Planting A Rose Garden

In many ways, October is the best month for preparing the rose garden. You can take advantage of the abundance of fallen leaves to give you an great foundation for the flower bed. Too many people try to grow roses as isolated bushes in the lawn. It’s much better to plan for a narrow border garden by walkway, driveway, or fence that can be devoted exclusively to your roses. It’s better to have not more than 4 to 5 feet wide and as long as you have time to plant and care for.

A nice sunny spot should be picked out, and the lines marked off for the sides and ends. Then dig out your soil and subsoil to a depth of at least 12 inches, laying the soil at one side and keeping the top and bottom soils separate. If a well rotted compost from a barn or even the local store is available, fill in a good amount of this in the bottom, mixing in about one 1/3 soil. In place of the compost, shovel in a good of fallen leaves. Fill the bed with leaves and lawn rakings, then stomp them down and cover with a few inches of soil, mixing soil and leaves with a fork or tined hoe. In this way fill the bed with leaves and soil to within a few inches of the top, stomping it down the whole time to compress the leaves. Then, flood the bed with water and stomp it down again, before filling in the top with the best loamy soil you can get. The reason of the large amount of leaves is to furnish a basis of decaying vegetation as humus that can absorb and hold moisture and give the rose roots a good opportunity to grow. It’s a good thing to let the bed stand a few weeks after it’s made so it can more fully settle. If you want, it can be left until spring or it may be planted late in the fall.

There are so many varieties of roses now that you can be sure of a satisfactory selection from almost any lawn and garden supply. Study the catalogues of the rose growers and select the colors you really want. Most dealers offer special collections of varieties at reasonable prices, and this is often the best way for an amateur to get the first set of plants for the rose garden.

The one great caution to be observed in planting roses at any season is to be sure to bury them so deep that the point of union of stock and a young shoot or twig is several inches below the surface. This is to prevent the growth of suckers from the root. Such suckers absorb the sap that’s supposed to go to the main branches and soon kill the flowering part of the plant.

The Librarian
When my husband and I first met, I worked in the school library. Hence the name "The Librarian".

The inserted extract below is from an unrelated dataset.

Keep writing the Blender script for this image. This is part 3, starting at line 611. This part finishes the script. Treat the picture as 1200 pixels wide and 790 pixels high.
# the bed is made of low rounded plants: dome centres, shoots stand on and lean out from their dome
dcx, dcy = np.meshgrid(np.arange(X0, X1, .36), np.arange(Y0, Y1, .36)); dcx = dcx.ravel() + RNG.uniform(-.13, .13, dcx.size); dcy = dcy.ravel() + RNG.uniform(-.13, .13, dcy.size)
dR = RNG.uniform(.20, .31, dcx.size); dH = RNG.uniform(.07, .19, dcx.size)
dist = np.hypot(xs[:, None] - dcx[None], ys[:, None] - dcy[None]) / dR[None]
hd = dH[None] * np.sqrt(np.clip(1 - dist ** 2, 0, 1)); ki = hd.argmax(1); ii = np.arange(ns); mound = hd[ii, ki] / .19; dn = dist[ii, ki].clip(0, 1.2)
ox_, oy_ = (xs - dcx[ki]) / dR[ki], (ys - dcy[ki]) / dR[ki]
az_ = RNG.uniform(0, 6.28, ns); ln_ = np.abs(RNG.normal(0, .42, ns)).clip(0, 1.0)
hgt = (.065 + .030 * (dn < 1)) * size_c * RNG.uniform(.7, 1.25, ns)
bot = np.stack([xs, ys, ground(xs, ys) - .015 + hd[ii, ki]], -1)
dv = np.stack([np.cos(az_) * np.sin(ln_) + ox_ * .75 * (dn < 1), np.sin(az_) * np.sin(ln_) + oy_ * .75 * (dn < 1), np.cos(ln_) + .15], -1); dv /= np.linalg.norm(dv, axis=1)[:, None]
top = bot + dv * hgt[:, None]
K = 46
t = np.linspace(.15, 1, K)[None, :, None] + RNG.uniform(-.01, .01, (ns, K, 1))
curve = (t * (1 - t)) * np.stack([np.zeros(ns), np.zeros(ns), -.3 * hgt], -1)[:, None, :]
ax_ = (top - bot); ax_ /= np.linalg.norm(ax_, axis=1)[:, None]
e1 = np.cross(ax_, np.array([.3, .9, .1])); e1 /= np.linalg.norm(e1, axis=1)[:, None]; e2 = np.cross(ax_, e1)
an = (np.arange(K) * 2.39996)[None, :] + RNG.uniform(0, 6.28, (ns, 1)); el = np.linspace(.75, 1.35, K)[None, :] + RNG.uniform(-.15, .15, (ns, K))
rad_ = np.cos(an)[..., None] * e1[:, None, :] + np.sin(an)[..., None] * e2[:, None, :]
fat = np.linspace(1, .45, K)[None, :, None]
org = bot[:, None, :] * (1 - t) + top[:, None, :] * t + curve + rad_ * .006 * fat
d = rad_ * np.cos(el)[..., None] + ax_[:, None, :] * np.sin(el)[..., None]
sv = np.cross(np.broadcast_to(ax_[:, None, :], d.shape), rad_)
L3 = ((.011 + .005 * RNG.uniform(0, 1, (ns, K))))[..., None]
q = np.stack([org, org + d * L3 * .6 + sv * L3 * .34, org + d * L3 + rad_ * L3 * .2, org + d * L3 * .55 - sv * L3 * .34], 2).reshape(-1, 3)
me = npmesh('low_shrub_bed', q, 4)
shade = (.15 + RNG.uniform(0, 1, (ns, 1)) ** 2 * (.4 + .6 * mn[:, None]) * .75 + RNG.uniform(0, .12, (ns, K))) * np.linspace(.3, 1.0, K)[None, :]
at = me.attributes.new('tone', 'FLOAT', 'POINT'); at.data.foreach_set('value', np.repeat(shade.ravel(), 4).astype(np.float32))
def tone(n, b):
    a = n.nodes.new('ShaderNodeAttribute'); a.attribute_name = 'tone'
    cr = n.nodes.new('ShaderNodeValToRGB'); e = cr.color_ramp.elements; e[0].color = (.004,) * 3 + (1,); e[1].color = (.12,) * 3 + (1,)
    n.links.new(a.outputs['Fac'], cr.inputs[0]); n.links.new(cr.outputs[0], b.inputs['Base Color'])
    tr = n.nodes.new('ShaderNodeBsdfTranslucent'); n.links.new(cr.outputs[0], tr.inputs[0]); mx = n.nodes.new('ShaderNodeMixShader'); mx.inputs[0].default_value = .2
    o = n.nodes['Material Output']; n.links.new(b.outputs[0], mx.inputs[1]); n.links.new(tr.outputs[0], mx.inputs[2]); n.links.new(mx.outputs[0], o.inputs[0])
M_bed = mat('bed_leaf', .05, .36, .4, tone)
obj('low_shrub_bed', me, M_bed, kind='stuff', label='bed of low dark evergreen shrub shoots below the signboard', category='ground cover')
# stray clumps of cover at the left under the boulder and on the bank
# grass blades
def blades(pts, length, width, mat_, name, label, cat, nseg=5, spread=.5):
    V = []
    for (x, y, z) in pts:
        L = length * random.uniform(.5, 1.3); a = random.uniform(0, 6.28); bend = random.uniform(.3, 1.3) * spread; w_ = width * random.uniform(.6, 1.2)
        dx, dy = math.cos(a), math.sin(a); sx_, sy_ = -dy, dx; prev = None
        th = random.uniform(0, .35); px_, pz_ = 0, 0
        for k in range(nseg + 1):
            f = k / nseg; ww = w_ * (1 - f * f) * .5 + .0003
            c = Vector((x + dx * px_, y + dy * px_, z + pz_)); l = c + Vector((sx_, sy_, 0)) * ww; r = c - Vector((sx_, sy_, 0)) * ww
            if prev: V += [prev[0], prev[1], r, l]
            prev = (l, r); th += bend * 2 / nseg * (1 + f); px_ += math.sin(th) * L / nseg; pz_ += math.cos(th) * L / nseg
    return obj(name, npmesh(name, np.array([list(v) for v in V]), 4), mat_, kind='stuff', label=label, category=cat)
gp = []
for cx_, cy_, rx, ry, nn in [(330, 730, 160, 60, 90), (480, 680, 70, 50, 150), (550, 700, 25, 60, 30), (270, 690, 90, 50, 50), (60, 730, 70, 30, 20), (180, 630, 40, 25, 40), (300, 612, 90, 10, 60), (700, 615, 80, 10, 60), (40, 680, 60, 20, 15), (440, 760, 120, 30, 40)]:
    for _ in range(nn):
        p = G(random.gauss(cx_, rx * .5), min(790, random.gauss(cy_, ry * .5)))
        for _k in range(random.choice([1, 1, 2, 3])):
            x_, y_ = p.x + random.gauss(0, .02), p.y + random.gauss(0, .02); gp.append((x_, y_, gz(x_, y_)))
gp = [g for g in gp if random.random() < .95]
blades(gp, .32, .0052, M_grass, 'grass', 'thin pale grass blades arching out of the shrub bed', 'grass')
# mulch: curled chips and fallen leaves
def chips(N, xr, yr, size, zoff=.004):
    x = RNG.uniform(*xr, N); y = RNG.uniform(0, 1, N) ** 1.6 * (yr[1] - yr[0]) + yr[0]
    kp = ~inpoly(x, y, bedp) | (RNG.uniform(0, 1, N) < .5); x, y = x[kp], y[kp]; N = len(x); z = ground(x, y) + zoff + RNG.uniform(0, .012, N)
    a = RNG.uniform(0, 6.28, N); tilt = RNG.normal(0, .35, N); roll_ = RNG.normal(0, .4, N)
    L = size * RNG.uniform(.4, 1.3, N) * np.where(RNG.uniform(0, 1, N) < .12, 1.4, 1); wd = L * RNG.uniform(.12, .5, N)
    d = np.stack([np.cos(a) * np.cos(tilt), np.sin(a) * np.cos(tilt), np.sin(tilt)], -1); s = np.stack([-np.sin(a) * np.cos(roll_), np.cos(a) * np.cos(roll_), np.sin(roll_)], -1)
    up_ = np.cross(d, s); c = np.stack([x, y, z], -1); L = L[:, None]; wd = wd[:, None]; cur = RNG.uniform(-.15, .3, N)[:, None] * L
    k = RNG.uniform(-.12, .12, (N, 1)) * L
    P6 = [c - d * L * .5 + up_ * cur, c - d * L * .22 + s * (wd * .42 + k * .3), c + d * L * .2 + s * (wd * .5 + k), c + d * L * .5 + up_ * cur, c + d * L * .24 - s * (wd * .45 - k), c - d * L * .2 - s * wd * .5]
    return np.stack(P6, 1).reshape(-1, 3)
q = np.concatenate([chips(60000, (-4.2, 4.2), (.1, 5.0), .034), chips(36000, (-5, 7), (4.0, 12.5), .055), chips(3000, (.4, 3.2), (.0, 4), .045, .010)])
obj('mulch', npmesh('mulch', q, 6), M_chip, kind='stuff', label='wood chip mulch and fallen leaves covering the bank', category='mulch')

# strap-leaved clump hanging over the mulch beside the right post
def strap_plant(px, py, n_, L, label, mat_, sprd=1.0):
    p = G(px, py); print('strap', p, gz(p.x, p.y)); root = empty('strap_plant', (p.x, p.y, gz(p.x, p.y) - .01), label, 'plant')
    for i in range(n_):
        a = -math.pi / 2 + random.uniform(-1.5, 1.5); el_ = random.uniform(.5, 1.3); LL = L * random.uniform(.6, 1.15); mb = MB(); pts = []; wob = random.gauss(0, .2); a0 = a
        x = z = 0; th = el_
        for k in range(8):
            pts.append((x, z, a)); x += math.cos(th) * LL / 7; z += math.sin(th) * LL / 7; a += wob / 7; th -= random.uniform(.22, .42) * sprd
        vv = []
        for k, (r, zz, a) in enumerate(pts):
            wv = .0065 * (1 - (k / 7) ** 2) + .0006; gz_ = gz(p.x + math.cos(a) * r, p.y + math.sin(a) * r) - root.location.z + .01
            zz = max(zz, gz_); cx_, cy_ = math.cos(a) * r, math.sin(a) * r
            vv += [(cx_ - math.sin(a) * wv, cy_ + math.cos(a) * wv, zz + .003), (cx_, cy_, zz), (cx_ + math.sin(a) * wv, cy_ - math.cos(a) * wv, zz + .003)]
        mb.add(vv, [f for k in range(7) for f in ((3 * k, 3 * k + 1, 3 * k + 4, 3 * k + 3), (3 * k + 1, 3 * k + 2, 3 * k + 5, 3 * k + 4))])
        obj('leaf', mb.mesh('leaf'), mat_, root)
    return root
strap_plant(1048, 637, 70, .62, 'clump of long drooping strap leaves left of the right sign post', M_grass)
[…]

I love cooking, being a housewife, gardening, sewing along with quilt making, being a grandma, and my cats. I'm the pianist at my church and just so happens, my husband is my pastor.

3 comments on “Planting A Rose Garden

  1. Marlein says:

    This is a wonderful article Ms. Librarian. How do you come up with so many gardening tips. Do you have a large garden?

    • Friends and literature. I also plant many things around my farm. I have a few rose bushes out front but want to get more. I have many wild roses on the farm also.

      • Marlein says:

        Well, maybe you can post some photo’s sometime of your rose bushes. That would be nice.